As in the UK, sports rights acquisition is similarly challenging in the US, where premium properties like the NBA and NFL are locked into lucrative long-term deals. But backed by Perform, which was taken private by multi-billionaire Len Blavatnik’s Access Industries for $702m in 2014, DAZN has deep pockets of its own and an appetite to compete for rights as and when they become available. “While boxing is key, and we’re very proud to launch with it, DAZN is not just a boxing service,” says Rushton. “We’ll be announcing a load of stuff – a load of new rights, a load of new partners – prior to launching at the end of the summer.”

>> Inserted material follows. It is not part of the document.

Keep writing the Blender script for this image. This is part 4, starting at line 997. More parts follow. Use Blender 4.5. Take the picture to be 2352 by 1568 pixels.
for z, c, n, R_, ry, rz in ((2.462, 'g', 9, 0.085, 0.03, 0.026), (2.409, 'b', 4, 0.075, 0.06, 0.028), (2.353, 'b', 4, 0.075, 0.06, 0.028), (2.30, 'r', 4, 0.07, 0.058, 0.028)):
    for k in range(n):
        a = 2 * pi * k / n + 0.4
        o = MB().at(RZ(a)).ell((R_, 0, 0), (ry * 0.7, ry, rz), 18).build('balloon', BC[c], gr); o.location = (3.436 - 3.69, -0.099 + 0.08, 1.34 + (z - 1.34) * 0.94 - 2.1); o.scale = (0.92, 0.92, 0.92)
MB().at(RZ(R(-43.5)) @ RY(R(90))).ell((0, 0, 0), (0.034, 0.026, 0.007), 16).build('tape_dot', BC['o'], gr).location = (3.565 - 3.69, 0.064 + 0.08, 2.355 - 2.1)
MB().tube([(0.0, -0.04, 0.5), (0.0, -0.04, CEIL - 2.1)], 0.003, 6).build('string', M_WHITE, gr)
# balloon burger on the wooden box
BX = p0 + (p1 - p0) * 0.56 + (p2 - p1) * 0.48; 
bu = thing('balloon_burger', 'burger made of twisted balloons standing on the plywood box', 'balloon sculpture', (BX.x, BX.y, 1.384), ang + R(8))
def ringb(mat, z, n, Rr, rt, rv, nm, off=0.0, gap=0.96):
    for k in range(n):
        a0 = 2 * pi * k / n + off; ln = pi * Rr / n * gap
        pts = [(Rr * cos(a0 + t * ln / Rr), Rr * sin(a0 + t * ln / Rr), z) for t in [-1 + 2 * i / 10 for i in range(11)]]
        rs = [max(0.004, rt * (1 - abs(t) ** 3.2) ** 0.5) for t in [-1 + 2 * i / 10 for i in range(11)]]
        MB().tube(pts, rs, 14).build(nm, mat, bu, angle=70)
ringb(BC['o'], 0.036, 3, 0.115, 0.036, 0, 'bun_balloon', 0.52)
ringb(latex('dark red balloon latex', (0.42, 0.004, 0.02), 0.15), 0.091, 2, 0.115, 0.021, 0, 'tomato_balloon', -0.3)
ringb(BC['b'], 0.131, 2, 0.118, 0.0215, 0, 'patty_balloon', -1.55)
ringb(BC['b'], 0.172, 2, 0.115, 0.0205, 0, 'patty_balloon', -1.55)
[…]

DAZN’s plans are nothing if not ambitious. “We’ve got a very simple aim – we want to be the largest and most significant sports broadcaster in the world,” says Rushton. Its target is 20 million subscribers in 20 markets by 2021/22 and Rushton believes the expansion into the US, “a market we all feel we need to be in to drive this business forward" and one that can "deliver significant shareholder return for the business in the long-term", will provide the springboard towards those goals.

Whether this upstart can trouble the US sports broadcasting business as it desires remains to be seen, but one thing is for sure: its battle to do so will be a fight worth watching.